Microsoft Announces Confidential Compute for Azure

Microsoft Azure latest feature will encrypt your files and keep them entirely secret, even from Microsoft.

This week Microsoft revealed a new feature soon to be implemented in its Azure cloud called “Confidential Compute”. Confidential Compute will allow Azure users to keep their data entirely safe whether it’s in storage, running over a  network, and even when it’s being computed in-memory. By allowing users to encrypt data even when in use, ensures that all files and data can be kept completely safe from hackers, governmental warrants and even from Microsoft themselves.

The new features will operate in two modes. The first is for virtual machines. The second mode uses a specific feature in Intel’s new Skylake-SP Xeon processors called Software Guard Extensions (SGX). However, both modes will operate in a completely trusted execution environment (TEE) by allowing applications to ringfence specific parts of code and data. Any code or data within a TEE is impossible to inspect from outside.

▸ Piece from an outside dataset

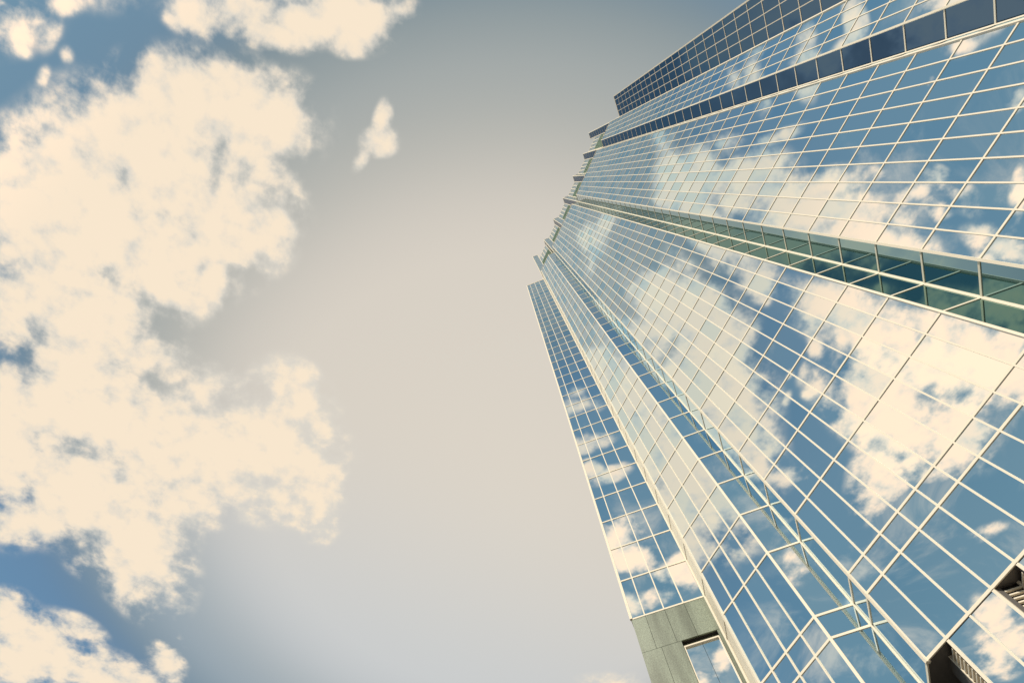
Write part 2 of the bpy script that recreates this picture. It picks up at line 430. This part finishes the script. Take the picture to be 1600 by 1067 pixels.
BL = [  # cumulus lumps: seen directly (S) or found from where the facade mirrors them (D, A): x, y, rx, ry, rotation, weight
 ('S',205,235,150,95,-5,1),('S',330,175,140,72,10,1),('S',150,370,190,130,0,1),('S',345,330,100,105,0,1),('S',50,320,90,100,0,1),('S',250,445,80,50,-20,1),('S',300,265,110,60,0,1),('S',380,235,50,40,0,.9),('S',190,480,70,60,0,.9),('S',120,590,110,50,0,.95),('S',335,430,26,50,15,1),
 ('S',440,190,50,60,30,.9),('S',120,500,110,60,0,1),('S',230,560,55,40,0,.8),
 ('S',110,650,170,90,0,1),('S',300,690,180,85,5,1),('S',440,700,75,95,0,1),('S',130,760,170,75,0,1),('S',225,870,60,85,-25,1),('S',470,640,30,50,10,1),('S',500,780,32,55,0,1),('S',40,812,80,28,5,.9),('S',280,790,60,50,0,.9),('S',420,770,70,40,10,.9),('S',20,700,60,120,0,1),('S',485,720,45,85,-5,.95),('S',400,660,80,45,0,1),('S',90,230,80,40,-20,.9),('S',262,925,26,32,-20,.75),('S',150,885,50,24,20,.6),
 ('S',55,1030,95,55,20,1),('S',180,1075,90,40,15,1),('S',15,965,38,34,40,.95),('S',262,1035,26,44,-10,.75),('S',120,985,45,22,25,.7),
 ('S',360,15,75,42,10,1),('S',560,25,55,48,0,1),('S',430,55,60,22,10,1),('S',480,35,70,26,5,1),('S',545,60,26,24,0,.9),('S',300,20,40,30,20,.9),('S',620,15,30,25,0,.8),('S',470,20,60,22,0,.7),
 ('S',100,4,30,20,0,.7),('S',80,55,16,30,25,.5),('S',60,35,20,12,0,.45),('S',30,78,22,12,30,.5),('S',68,122,12,20,10,.45),('S',105,85,12,16,-20,.45),('S',5,5,18,10,0,.6),
 ('S',597,190,13,30,10,.8),('S',594,222,26,20,0,.85),('S',566,248,10,22,30,.7),('S',482,215,12,28,0,.5),('S',960,1066,60,16,0,.55),
 ('D',1440,540,120,50,20,1),('D',1560,578,70,30,15,1),('D',1510,530,60,30,-10,.9),('D',1400,650,85,48,30,1),('D',1345,600,30,50,20,.8),('D',1375,740,30,52,20,.85),('D',1425,715,30,22,30,.6),('D',1475,690,55,32,20,.75),('D',1500,655,40,25,10,.8),('D',1215,748,40,13,-8,.75),('D',1195,765,20,12,20,.6),('D',1312,520,16,40,10,.8),('D',1300,470,60,16,20,.8),('D',1350,480,30,30,20,.7),
 ('D',1250,325,110,34,8,1),('D',1200,305,40,45,30,.9),('D',1340,372,80,26,10,1),('D',1300,290,60,18,-12,.75),('D',1160,275,50,22,-15,.85),('D',1095,255,26,44,20,.8),('D',1125,225,30,12,-20,.65),('D',1490,300,36,16,40,.75),('D',1462,325,22,14,-10,.65),('D',1565,385,42,18,20,.75),('D',1540,405,20,12,0,.6),('D',1596,305,14,40,10,.7),('D',1452,132,12,26,20,.62),('D',1438,145,16,10,-20,.55),('D',1510,70,22,9,-25,.58),('D',1430,300,34,10,-30,.65),('D',1400,345,20,20,0,.7),('D',1210,215,40,9,-20,.5),('D',1590,150,14,22,20,.5),
 ('D',1565,965,34,20,40,.75),('D',1590,1000,34,26,40,.8),('D',1560,1020,30,26,40,.75),('D',1540,830,26,9,-20,.5),
 ('A',902,640,32,12,-18,.75),('A',912,662,20,14,20,.65),('A',922,690,34,12,-18,.75),('A',905,612,16,8,-18,.55),('A',950,742,26,9,-18,.65),('A',925,735,14,12,0,.6),('A',968,840,30,22,-10,.9),('A',985,868,34,18,10,.85),('A',1005,935,52,15,-18,.9),('A',1030,905,18,24,0,.65),('A',1062,895,24,20,-15,.85),('A',1225,890,22,34,30,.55),('A',1240,865,12,22,30,.5),('A',1130,1030,14,26,20,.7),('A',1095,1075,14,22,20,.7),
]
acc = None
for kind, x, y, rx, ry, rot, wt in BL:
    f = NORM[kind]; c = ray_p(x, y, f); e = .5
    jx = (ray_p(x+e, y, f) - ray_p(x-e, y, f)) / (2*e); jy = (ray_p(x, y+e, f) - ray_p(x, y-e, f)) / (2*e)
    r = math.radians(rot); ca, sa = math.cos(r), math.sin(r)
    v1 = (jx*ca + jy*sa) * rx; v2 = (-jx*sa + jy*ca) * ry
    # ellipse axes = left singular vectors of [v1 v2]
    a11 = v1.x*v1.x + v2.x*v2.x; a12 = v1.x*v1.y + v2.x*v2.y; a22 = v1.y*v1.y + v2.y*v2.y
    th = .5 * math.atan2(2*a12, a11 - a22)
    m_, dd = (a11+a22)/2, math.hypot((a11-a22)/2, a12)
    s1, s2 = math.sqrt(m_+dd), math.sqrt(max(m_-dd, 1e-9))
    mp = N_('ShaderNodeMapping'); mp.vector_type = 'TEXTURE'
    mp.inputs['Location'].default_value = (c.x, c.y, 0); mp.inputs['Rotation'].default_value = (0, 0, th)
    gs = 1.86 if kind == 'S' else 2.32
    mp.inputs['Scale'].default_value = (s1*gs, s2*gs, 1)
    LK(PV, mp.inputs['Vector'])
    gr = N_('ShaderNodeTexGradient'); gr.gradient_type = 'SPHERICAL'; LK(mp.outputs[0], gr.inputs[0])
    vv = gr.outputs['Fac']
    if wt != 1: vv = mth('MULTIPLY', vv, wt)
    acc = vv if acc is None else mth('SMOOTH_MAX', acc, vv, .12)
def noise(scale, detail, rough, dist=0):
    n = N_('ShaderNodeTexNoise'); n.noise_dimensions = '2D'
    n.inputs['Scale'].default_value = scale; n.inputs['Detail'].default_value = detail
    n.inputs['Roughness'].default_value = rough; n.inputs['Distortion'].default_value = dist
    LK(PV, n.inputs['Vector']); return n.outputs['Fac']
def srange(v, a, b, lo=0, hi=1):
    n = N_('ShaderNodeMapRange'); n.interpolation_type = 'SMOOTHSTEP'
    LK(v, n.inputs['Value'])
    for i, x in ((1, a), (2, b), (3, lo), (4, hi)): n.inputs[i].default_value = x
    return n.outputs[0]
acc = mth('MAXIMUM', mth('SUBTRACT', acc, .11), 0)
n1 = noise(7.0, 8, .52, .25)
n2 = noise(21, 5, .55)
gate = srange(acc, .01, .24)
wob = mth('ADD', mth('MULTIPLY', mth('SUBTRACT', n1, .5), 1.5), mth('MULTIPLY', mth('SUBTRACT', n2, .5), .75))
dens = mth('MULTIPLY_ADD', wob, gate, acc)
cov = srange(dens, .03, .50)
# clouds raised in brightness on the sun's side, to keep mirrored clouds bright
q = mth('ADD', mth('MULTIPLY', px, .45), mth('MULTIPLY', py, -.9))
gain = srange(q, .47, .88)
# unseen thin broken veil added on the sunny side, to lighten the mirroring glass
n3 = noise(3.4, 7, .62, .4)
side = mth('MAXIMUM', srange(px, .08, .32), srange(mth('MULTIPLY', py, -1), .93, 1.2))
veil = mth('MULTIPLY', mth('MULTIPLY', srange(n3, .46, .74), mth('MULTIPLY', side, srange(q, .40, .7))), .5)
cov = mth('MAXIMUM', cov, veil)
def mixc(f, a, b):
    n = N_('ShaderNodeMix'); n.data_type = 'RGBA'; LK(f, n.inputs[0])
    for k, x in ((6, a), (7, b)):
        if isinstance(x, tuple): n.inputs[k].default_value = (*x, 1)
        else: LK(x, n.inputs[k])
    return n.outputs[2]
thick = srange(mth('ADD', dens, mth('MULTIPLY', mth('SUBTRACT', n2, .5), .7)), .15, .75)
lit = mixc(gain, (.965, .815, .63), (1.42, 1.04, .75))
thin = mixc(gain, (.74, .70, .62), (1.02, .90, .74))
ccol = mixc(thick, thin, lit)
# haze colour, palest around the hazy centre of the sky
dv = N_('ShaderNodeVectorMath'); dv.operation = 'DISTANCE'; LK(PV, dv.inputs[0]); dv.inputs[1].default_value = (-.65, .35, 0)
rp = N_('ShaderNodeValToRGB'); rp.color_ramp.interpolation = 'B_SPLINE'; LK(mth('DIVIDE', dv.outputs['Value'], 2.0), rp.inputs['Fac'])
stops = [(0, (223, 215, 202)), (.30, (219, 211, 199)), (.36, (209, 203, 193)), (.42, (180, 181, 175)), (.47, (166, 172, 171)), (.51, (146, 157, 159)), (.545, (120, 141, 154)), (.59, (110, 141, 165)), (.70, (114, 150, 172)), (.8, (113, 149, 170)), (.9, (118, 153, 171)), (1, (124, 158, 175))]
el = rp.color_ramp.elements
el[0].position = 0; el[0].color = (*lin(stops[0][1]), 1); el[1].position = 1; el[1].color = (*lin(stops[-1][1]), 1)
for p_, c_ in stops[1:-1]:
    e = el.new(p_); e.color = (*lin(c_), 1)
bgc = N_('ShaderNodeMix'); bgc.data_type = 'RGBA'; LK(cov, bgc.inputs[0]); low = srange(mth('MULTIPLY', px, -1), .5, 1.35)
mb = N_('ShaderNodeMix'); mb.data_type = 'RGBA'; mb.blend_type = 'MULTIPLY'; LK(low, mb.inputs[0]); LK(rp.outputs['Color'], mb.inputs[6]); mb.inputs[7].default_value = (.86, .96, 1.10, 1)
LK(mb.outputs[2], bgc.inputs[6]); LK(ccol, bgc.inputs[7])
bg2 = N_('ShaderNodeBackground'); LK(bgc.outputs[2], bg2.inputs['Color']); bg2.inputs['Strength'].default_value = 1
sky = N_('ShaderNodeTexSky'); sky.sky_type = 'NISHITA'; sky.sun_disc = False
sky.sun_elevation = math.asin(SUNP.z); sky.sun_rotation = math.atan2(SUNP.x, SUNP.y)
bg1 = N_('ShaderNodeBackground'); LK(sky.outputs[0], bg1.inputs['Color']); bg1.inputs['Strength'].default_value = .06
ms = N_('ShaderNodeMixShader'); ms.inputs[0].default_value = .975; LK(bg1.outputs[0], ms.inputs[1]); LK(bg2.outputs[0], ms.inputs[2])
LK(ms.outputs[0], out.inputs['Surface'])
w.cycles.sampling_method = 'NONE'

sc.view_settings.view_transform = 'Standard'; sc.view_settings.look = 'None'
sc.view_settings.exposure = 0; sc.view_settings.gamma = 1
sc.render.engine = 'CYCLES'
sc.cycles.caustics_reflective = True; sc.cycles.blur_glossy = 1.0; sc.cycles.sample_clamp_indirect = 2
sc.cycles.max_bounces = 8; sc.cycles.glossy_bounces = 6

The virtual machine mode relies on a certain Hyper-V functionality found in Windows 10 and Windows Server 201 called Virtual Secure Mode (VSM). By using VSM, the majority of any application is able to run in a regular virtual machine in addition to a regular operating system. The parts of the application being run in the TEE section will be run in a separate virtual machine that consists of only a basic operating system that can successfully communicate with the regular VM. The parts of code in the TEE will be those that need to handle sensitive data.

In the event that any application gets compromised and a hacker gains access to the main VM, any data within the TEE will remain inaccessible. Because Hyper-V keeps the two machines separated, a hacker would have to be able to compromise the Hyper-V first before being able to gain access.

The SGX processor will encrypt and decrypt data itself from memory in such a way that the data is only decrypted in the processor. This allows the processor to carve out TEE using regular processes without having to use any virtual machines whatsoever. This makes Hyper-V security less relevant, as the main trust and security issues rest solely between the SGX processor itself and the application in question. Using this unique method of TEE, no one, not even Microsoft will be able to access the data.

According to Microsoft, they are currently developing other TEEs as well. The most noteworthy of this being a TEE based on virtual machines that use the encrypted memory features of AMD’s Epyc processors.

This new Confidential Computing feature in Azure will soon be made available via an early access program. The new feature will be available on both Windows and Linux operating systems with an SDK which will enable developers to write parts of their application within TEEs.